A spokesman for Sheremetevo airport told RIA Novosti that the relatives had been put on a scheduled Aeroflot flight, and that if other relatives wish to travel to Perm, a reserve aircraft is available to take them there.

Aeroflot has promised to pay bereaved families up to 2 million rubles ($80,000) in compensation per victim.

President Dmitry Medvedev and Prime Minister Vladimir Putin have sent messages of condolence to the families.

The Perm Territory's emergencies ministry department earlier published a list of those killed in the crash, which includes seven children and 21 foreign nationals.

Investigator Vladimir Markin told RIA Novosti that technical failure was the most likely cause of the disaster, which damaged a section of the Trans-Siberian rail line.
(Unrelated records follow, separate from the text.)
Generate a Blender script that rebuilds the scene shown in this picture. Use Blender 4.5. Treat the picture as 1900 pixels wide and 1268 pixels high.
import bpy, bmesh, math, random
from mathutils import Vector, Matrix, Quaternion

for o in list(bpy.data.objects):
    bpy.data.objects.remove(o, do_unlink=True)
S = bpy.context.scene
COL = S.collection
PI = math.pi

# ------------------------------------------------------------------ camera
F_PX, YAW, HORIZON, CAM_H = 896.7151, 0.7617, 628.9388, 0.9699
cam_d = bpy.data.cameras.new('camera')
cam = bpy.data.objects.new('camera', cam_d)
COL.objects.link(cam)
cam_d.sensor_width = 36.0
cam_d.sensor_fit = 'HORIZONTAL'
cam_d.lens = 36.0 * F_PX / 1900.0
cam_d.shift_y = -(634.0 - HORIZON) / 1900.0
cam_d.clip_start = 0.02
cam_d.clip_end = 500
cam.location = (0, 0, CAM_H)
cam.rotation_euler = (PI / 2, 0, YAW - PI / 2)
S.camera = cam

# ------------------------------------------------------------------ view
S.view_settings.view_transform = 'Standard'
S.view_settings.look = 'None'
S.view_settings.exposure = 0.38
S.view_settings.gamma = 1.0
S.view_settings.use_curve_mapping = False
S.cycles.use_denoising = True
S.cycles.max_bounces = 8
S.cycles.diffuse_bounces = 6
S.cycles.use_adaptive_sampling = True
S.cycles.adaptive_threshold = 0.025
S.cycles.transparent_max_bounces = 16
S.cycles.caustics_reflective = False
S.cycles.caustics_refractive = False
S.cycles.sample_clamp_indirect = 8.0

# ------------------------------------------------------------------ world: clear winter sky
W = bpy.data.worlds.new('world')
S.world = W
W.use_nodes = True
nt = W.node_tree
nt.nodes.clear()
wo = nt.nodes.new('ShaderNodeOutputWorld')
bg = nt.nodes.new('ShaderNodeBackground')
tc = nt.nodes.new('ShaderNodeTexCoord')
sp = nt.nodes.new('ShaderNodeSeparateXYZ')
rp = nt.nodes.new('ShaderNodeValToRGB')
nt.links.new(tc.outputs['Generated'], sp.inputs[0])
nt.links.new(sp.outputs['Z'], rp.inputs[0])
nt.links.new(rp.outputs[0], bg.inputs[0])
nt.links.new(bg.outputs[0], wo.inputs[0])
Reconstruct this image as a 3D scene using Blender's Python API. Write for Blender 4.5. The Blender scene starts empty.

Rail workers have started repairing the damaged track, a 50-meter (160-foot) section linking Yekaterinburg to Perm.

"Work to clear the ground has begun, after which specialists will start repairing the track. According to preliminary estimates, the work will take up to four hours," Russian Railways said.

Russian Transportation Minister Igor Levitin, who is heading a government commission investigating the catastrophe, told RIA Novosti that the plane's black boxes had been handed over to experts to be decoded.

An eyewitness described to the news channel Vesti-24 how the plane had caught fire while still airborne, and hurtled downwards "like a falling comet."

The disaster is the worst since Pulkovo Flight 612, which crashed in eastern Ukraine on August 22, 2006 en route from the Black Sea to St. Petersburg, killing all 160 passengers and 10 crew.